§ **Information provided**
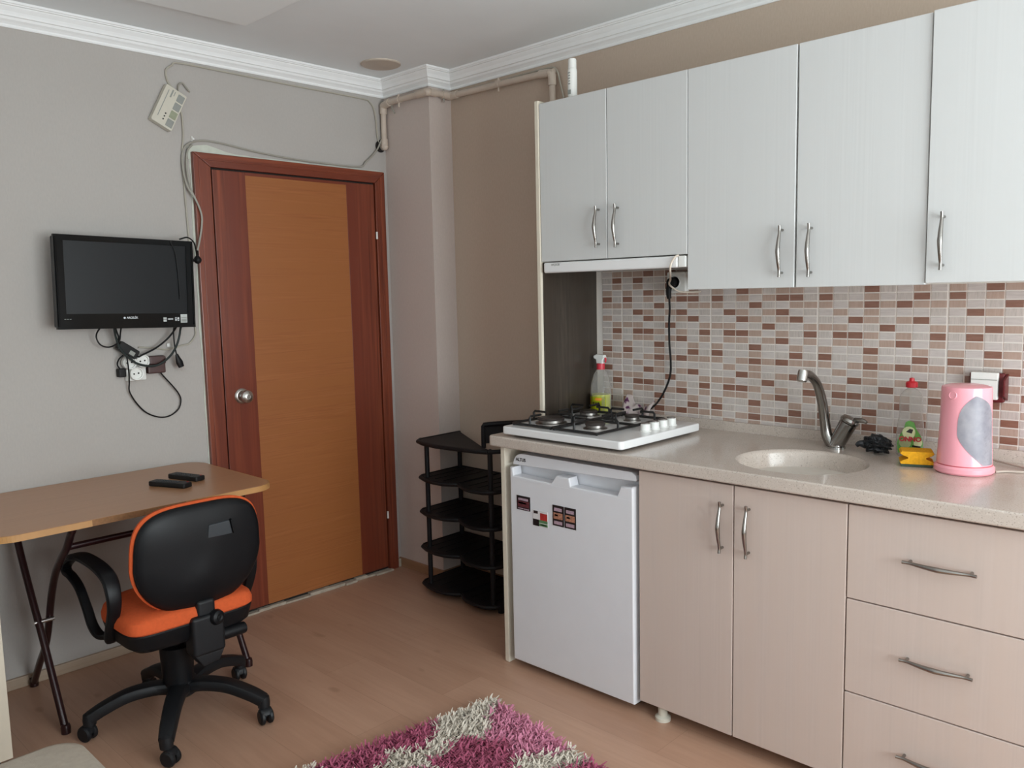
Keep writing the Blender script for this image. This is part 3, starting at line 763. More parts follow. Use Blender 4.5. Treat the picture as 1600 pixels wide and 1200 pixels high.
# wire scourer
bm = B(); bmesh.ops.create_icosphere(bm, subdivisions=4, radius=1)
for v in bm.verts:
    n_ = v.co.normalized(); k = 1+.16*math.sin(n_.x*9+1)*math.sin(n_.y*8)+.13*math.sin(n_.z*13+n_.x*6)+random.uniform(-.07, .07)
    v.co = Vector((-.115, -2.452, .930))+Vector((n_.x*.036, n_.y*.042+.006*n_.z, n_.z*.027))*k
    v.co.z = max(v.co.z, .9006)
for i in range(60):
    a = Vector((random.gauss(0, 1), random.gauss(0, 1), random.gauss(0, 1))).normalized(); w = a.orthogonal().normalized(); c = Vector((-.115, -2.452, .931)); e = a.cross(w)
    def pt(ang): 
        q_ = (w*math.cos(ang)+e*math.sin(ang)); return c+Vector((q_.x*.037, q_.y*.043, q_.z*.026))
    s_ = random.uniform(0, 6); pts = [pt(s_+k*.3) for k in range(5)]
    for p_ in pts: p_.z = max(p_.z, .9025)
    tube(bm, pts, .0014, 2, 5)
tube(bm, [(-.125, -2.42, .925), (-.135, -2.405, .930), (-.14, -2.395, .922)], [.012, .010, .006], 4, 8)
solo('wire_scourer', bm, M['scourer'], 'dark grey knitted wire scourer on worktop beside the sink', 'scourer')
# grooved sponge
t = thing('sponge', 'yellow grooved sponge with dark scouring face lying before soap bottle', 'sponge', (-.222, -2.60, .9))
U = Vector((-.93, -.37, 0)).normalized(); W_ = Vector((.37, -.93, 0)).normalized()
prof_ = [(-.034, .008), (-.036, .014), (-.030, .019), (-.019, .0250), (-.019, .0285), (-.030, .034), (-.036, .040), (-.032, .046), (.032, .046), (.036, .040), (.030, .034), (.019, .0285), (.019, .0250), (.030, .019), (.036, .014), (.034, .008)]
prof_ = [(a*1.28, b_) for a, b_ in prof_]
bm = B(); prism(bm, prof_, -.036, .036, ((-.222, -2.605, .9), W_, (0, 0, 1), U), .0015, 2); obj('sponge_body', bm, M['sponge'], t)
bm = B(); prism(bm, [(-.0425, .0008), (.0425, .0008), (.0435, .008), (-.0435, .008)], -.036, .036, ((-.222, -2.605, .9), W_, (0, 0, 1), U)); obj('scouring_face', bm, M['scour_green'], t)
# kettle
kx, ky = -.232, -2.738
t = thing('electric_kettle', 'pink plastic electric kettle with frosted water window on worktop', 'kettle', (kx, ky, .9))
bm = B(); lathe(bm, [(0, .001), (.074, .001), (.078, .006), (.078, .018), (.073, .024), (0, .024)], (kx, ky, .9), seg=48); obj('base', bm, M['pink'], t)
bm = B(); lathe(bm, [(0, .0235), (.070, .0235), (.070, .0275), (0, .0275)], (kx, ky, .9), seg=48); obj('base_seam', bm, M['pink_deep'], t)
def kprof(h):
    pts = [(.027, .0715), (.06, .0700), (.11, .0675), (.17, .0655), (.215, .0650), (.238, .0650), (.247, .0635)]
    for (a, ra), (b_, rb) in zip(pts, pts[1:]):
        if a <= h <= b_: return ra+(rb-ra)*(h-a)/(b_-a)
    return .06
bm = B(); N = 96; HS = [.027, .035, .05, .07, .09, .11, .13, .15, .17, .19, .21, .228, .240, .247]
cam_dir = math.atan2(-3.42-ky, -2.81-kx)
rings = []
for h in HS: rings.append([bm.verts.new((kx+kprof(h)*math.cos(2*PI*k/N), ky+kprof(h)*math.sin(2*PI*k/N), .9+h)) for k in range(N)])
for a, b_ in zip(rings, rings[1:]):
    for k in range(N): bm.faces.new((a[k], a[(k+1) % N], b_[(k+1) % N], b_[k]))
bm.faces.new(rings[0][::-1])
c_ = bm.verts.new((kx, ky, .9+.2535)); m_ = [bm.verts.new((kx+.045*math.cos(2*PI*k/N), ky+.045*math.sin(2*PI*k/N), .9+.252)) for k in range(N)]
for k in range(N): bm.faces.new((rings[-1][k], rings[-1][(k+1) % N], m_[(k+1) % N], m_[k])); bm.faces.new((m_[k], m_[(k+1) % N], c_))
kb = obj('kettle_body', bm, M['pink'], t)
# leaf-shaped water window, set on the body and lens-shaped in section
bm = B()
def wp(ang, h, lift): r = kprof(h)+lift; a = cam_dir+ang; return (kx+r*math.cos(a), ky+r*math.sin(a), .9+h)
rows = 30; cols = 14; g = {}
for i in range(rows+1):
    q = i/rows; h = .030+(.226-.030)*q
    if q < .45: wl = -.30+1.0*((.45-q)/.45)**1.5
    else: wl = -.30+.66*((q-.45)/.55)**3.6
    wr = 1.28 if q < .6 else 1.28-.86*((q-.6)/.4)**3.4
    for j in range(cols+1):
        v = j/cols; g[i, j] = bm.verts.new(wp(wl+(wr-wl)*v, h, .0012+.0016*math.sin(PI*v)*math.sin(PI*min(1, q*1.02))))
for i in range(rows):
    for j in range(cols): bm.faces.new((g[i, j], g[i, j+1], g[i+1, j+1], g[i+1, j]))
bmesh.ops.solidify(bm, geom=list(bm.faces), thickness=.002)
obj('water_window', bm, M['frost'], t, angle=60)
bd = Vector((math.cos(cam_dir-.55), math.sin(cam_dir-.55), .12)); pc = Vector((kx, ky, .9+.226))+Vector((bd.x, bd.y, 0))*(.0628)
bm = B(); lathe(bm, [(0, -.004), (.012, -.004), (.012, .002), (.0105, .0035), (.009, .0022), (0, .0022)], pc, bd); obj('lid_button', bm, M['pink'], t)
# handle behind, hollow loop
hd = Vector((math.cos(cam_dir+2.95), math.sin(cam_dir+2.95), 0)); k0 = Vector((kx, ky, .9))
bm = B(); tube(bm, [k0+hd*.055+Vector((0, 0, .232)), k0+hd*.085+Vector((0, 0, .228)), k0+hd*.098+Vector((0, 0, .19)), k0+hd*.096+Vector((0, 0, .12)), k0+hd*.088+Vector((0, 0, .07)), k0+hd*.064+Vector((0, 0, .05))], [.013, .012, .011, .011, .011, .011], 5, 12); obj('handle', bm, M['pink'], t)
bm = B(); tube(bm, [(kx+.03, ky-.074, .9035), (kx+.055, ky-.10, .9038), (kx+.07, ky-.135, .9038), (kx+.10, ky-.155, .9038), (kx+.13, ky-.13, .904), (kx+.16, ky-.075, .906), (kx+.186, ky-.02, .91), (kx+.200, ky+.012, .925)], .0032, 8, 8)
solo('kettle_cord', bm, M['cord_clear'], 'pale thin cord looping on the worktop right of the kettle', 'cord')
# wall socket behind kettle, cover open
t = thing('wall_socket', 'white wall socket in dark red frame partly behind the pink kettle', 'socket', (-.008, -2.735, 1.08))
bm = B(); box(bm, -.026, -.0085, -2.785, -2.688, 1.078, 1.168, .006); obj('socket_frame', bm, M['red_frame'], t)
bm = B(); box(bm, -.042, -.0255, -2.770, -2.696, 1.088, 1.170, .003); sf = obj('socket_plate', bm, M['white_plastic'], t)
bm = B(); box(bm, -.0435, -.041, -2.768, -2.698, 1.147, 1.149); obj('hinge_line', bm, M['grey_pad'], sf)
bm = B(); prism(bm, [(-.010, 1.084), (-.048, 1.10), (-.048, 1.15), (-.010, 1.166)], 0, .007, ((0, -2.792, 0), (1, 0, 0), (0, 0, 1), (0, 1, 0)), .002); obj('side_cover', bm, M['red_frame'], t)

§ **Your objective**
Without including any pictures, print all of the material exactly as given.

§ **Solution for this task**
Keep writing the Blender script for this image. This is part 3, starting at line 763. More parts follow. Use Blender 4.5. Treat the picture as 1600 pixels wide and 1200 pixels high.
# wire scourer
bm = B(); bmesh.ops.create_icosphere(bm, subdivisions=4, radius=1)
for v in bm.verts:
    n_ = v.co.normalized(); k = 1+.16*math.sin(n_.x*9+1)*math.sin(n_.y*8)+.13*math.sin(n_.z*13+n_.x*6)+random.uniform(-.07, .07)
    v.co = Vector((-.115, -2.452, .930))+Vector((n_.x*.036, n_.y*.042+.006*n_.z, n_.z*.027))*k
    v.co.z = max(v.co.z, .9006)
for i in range(60):
    a = Vector((random.gauss(0, 1), random.gauss(0, 1), random.gauss(0, 1))).normalized(); w = a.orthogonal().normalized(); c = Vector((-.115, -2.452, .931)); e = a.cross(w)
    def pt(ang): 
        q_ = (w*math.cos(ang)+e*math.sin(ang)); return c+Vector((q_.x*.037, q_.y*.043, q_.z*.026))
    s_ = random.uniform(0, 6); pts = [pt(s_+k*.3) for k in range(5)]
    for p_ in pts: p_.z = max(p_.z, .9025)
    tube(bm, pts, .0014, 2, 5)
tube(bm, [(-.125, -2.42, .925), (-.135, -2.405, .930), (-.14, -2.395, .922)], [.012, .010, .006], 4, 8)
solo('wire_scourer', bm, M['scourer'], 'dark grey knitted wire scourer on worktop beside the sink', 'scourer')
# grooved sponge
t = thing('sponge', 'yellow grooved sponge with dark scouring face lying before soap bottle', 'sponge', (-.222, -2.60, .9))
U = Vector((-.93, -.37, 0)).normalized(); W_ = Vector((.37, -.93, 0)).normalized()
prof_ = [(-.034, .008), (-.036, .014), (-.030, .019), (-.019, .0250), (-.019, .0285), (-.030, .034), (-.036, .040), (-.032, .046), (.032, .046), (.036, .040), (.030, .034), (.019, .0285), (.019, .0250), (.030, .019), (.036, .014), (.034, .008)]
prof_ = [(a*1.28, b_) for a, b_ in prof_]
bm = B(); prism(bm, prof_, -.036, .036, ((-.222, -2.605, .9), W_, (0, 0, 1), U), .0015, 2); obj('sponge_body', bm, M['sponge'], t)
bm = B(); prism(bm, [(-.0425, .0008), (.0425, .0008), (.0435, .008), (-.0435, .008)], -.036, .036, ((-.222, -2.605, .9), W_, (0, 0, 1), U)); obj('scouring_face', bm, M['scour_green'], t)
# kettle
kx, ky = -.232, -2.738
t = thing('electric_kettle', 'pink plastic electric kettle with frosted water window on worktop', 'kettle', (kx, ky, .9))
bm = B(); lathe(bm, [(0, .001), (.074, .001), (.078, .006), (.078, .018), (.073, .024), (0, .024)], (kx, ky, .9), seg=48); obj('base', bm, M['pink'], t)
bm = B(); lathe(bm, [(0, .0235), (.070, .0235), (.070, .0275), (0, .0275)], (kx, ky, .9), seg=48); obj('base_seam', bm, M['pink_deep'], t)
def kprof(h):
    pts = [(.027, .0715), (.06, .0700), (.11, .0675), (.17, .0655), (.215, .0650), (.238, .0650), (.247, .0635)]
    for (a, ra), (b_, rb) in zip(pts, pts[1:]):
        if a <= h <= b_: return ra+(rb-ra)*(h-a)/(b_-a)
    return .06
bm = B(); N = 96; HS = [.027, .035, .05, .07, .09, .11, .13, .15, .17, .19, .21, .228, .240, .247]
cam_dir = math.atan2(-3.42-ky, -2.81-kx)
rings = []
for h in HS: rings.append([bm.verts.new((kx+kprof(h)*math.cos(2*PI*k/N), ky+kprof(h)*math.sin(2*PI*k/N), .9+h)) for k in range(N)])
for a, b_ in zip(rings, rings[1:]):
    for k in range(N): bm.faces.new((a[k], a[(k+1) % N], b_[(k+1) % N], b_[k]))
bm.faces.new(rings[0][::-1])
c_ = bm.verts.new((kx, ky, .9+.2535)); m_ = [bm.verts.new((kx+.045*math.cos(2*PI*k/N), ky+.045*math.sin(2*PI*k/N), .9+.252)) for k in range(N)]
for k in range(N): bm.faces.new((rings[-1][k], rings[-1][(k+1) % N], m_[(k+1) % N], m_[k])); bm.faces.new((m_[k], m_[(k+1) % N], c_))
kb = obj('kettle_body', bm, M['pink'], t)
# leaf-shaped water window, set on the body and lens-shaped in section
bm = B()
def wp(ang, h, lift): r = kprof(h)+lift; a = cam_dir+ang; return (kx+r*math.cos(a), ky+r*math.sin(a), .9+h)
rows = 30; cols = 14; g = {}
for i in range(rows+1):
    q = i/rows; h = .030+(.226-.030)*q
    if q < .45: wl = -.30+1.0*((.45-q)/.45)**1.5
    else: wl = -.30+.66*((q-.45)/.55)**3.6
    wr = 1.28 if q < .6 else 1.28-.86*((q-.6)/.4)**3.4
    for j in range(cols+1):
        v = j/cols; g[i, j] = bm.verts.new(wp(wl+(wr-wl)*v, h, .0012+.0016*math.sin(PI*v)*math.sin(PI*min(1, q*1.02))))
for i in range(rows):
    for j in range(cols): bm.faces.new((g[i, j], g[i, j+1], g[i+1, j+1], g[i+1, j]))
bmesh.ops.solidify(bm, geom=list(bm.faces), thickness=.002)
obj('water_window', bm, M['frost'], t, angle=60)
bd = Vector((math.cos(cam_dir-.55), math.sin(cam_dir-.55), .12)); pc = Vector((kx, ky, .9+.226))+Vector((bd.x, bd.y, 0))*(.0628)
bm = B(); lathe(bm, [(0, -.004), (.012, -.004), (.012, .002), (.0105, .0035), (.009, .0022), (0, .0022)], pc, bd); obj('lid_button', bm, M['pink'], t)
# handle behind, hollow loop
hd = Vector((math.cos(cam_dir+2.95), math.sin(cam_dir+2.95), 0)); k0 = Vector((kx, ky, .9))
bm = B(); tube(bm, [k0+hd*.055+Vector((0, 0, .232)), k0+hd*.085+Vector((0, 0, .228)), k0+hd*.098+Vector((0, 0, .19)), k0+hd*.096+Vector((0, 0, .12)), k0+hd*.088+Vector((0, 0, .07)), k0+hd*.064+Vector((0, 0, .05))], [.013, .012, .011, .011, .011, .011], 5, 12); obj('handle', bm, M['pink'], t)
bm = B(); tube(bm, [(kx+.03, ky-.074, .9035), (kx+.055, ky-.10, .9038), (kx+.07, ky-.135, .9038), (kx+.10, ky-.155, .9038), (kx+.13, ky-.13, .904), (kx+.16, ky-.075, .906), (kx+.186, ky-.02, .91), (kx+.200, ky+.012, .925)], .0032, 8, 8)
solo('kettle_cord', bm, M['cord_clear'], 'pale thin cord looping on the worktop right of the kettle', 'cord')
# wall socket behind kettle, cover open
t = thing('wall_socket', 'white wall socket in dark red frame partly behind the pink kettle', 'socket', (-.008, -2.735, 1.08))
bm = B(); box(bm, -.026, -.0085, -2.785, -2.688, 1.078, 1.168, .006); obj('socket_frame', bm, M['red_frame'], t)
bm = B(); box(bm, -.042, -.0255, -2.770, -2.696, 1.088, 1.170, .003); sf = obj('socket_plate', bm, M['white_plastic'], t)
bm = B(); box(bm, -.0435, -.041, -2.768, -2.698, 1.147, 1.149); obj('hinge_line', bm, M['grey_pad'], sf)
bm = B(); prism(bm, [(-.010, 1.084), (-.048, 1.10), (-.048, 1.15), (-.010, 1.166)], 0, .007, ((0, -2.792, 0), (1, 0, 0), (0, 0, 1), (0, 1, 0)), .002); obj('side_cover', bm, M['red_frame'], t)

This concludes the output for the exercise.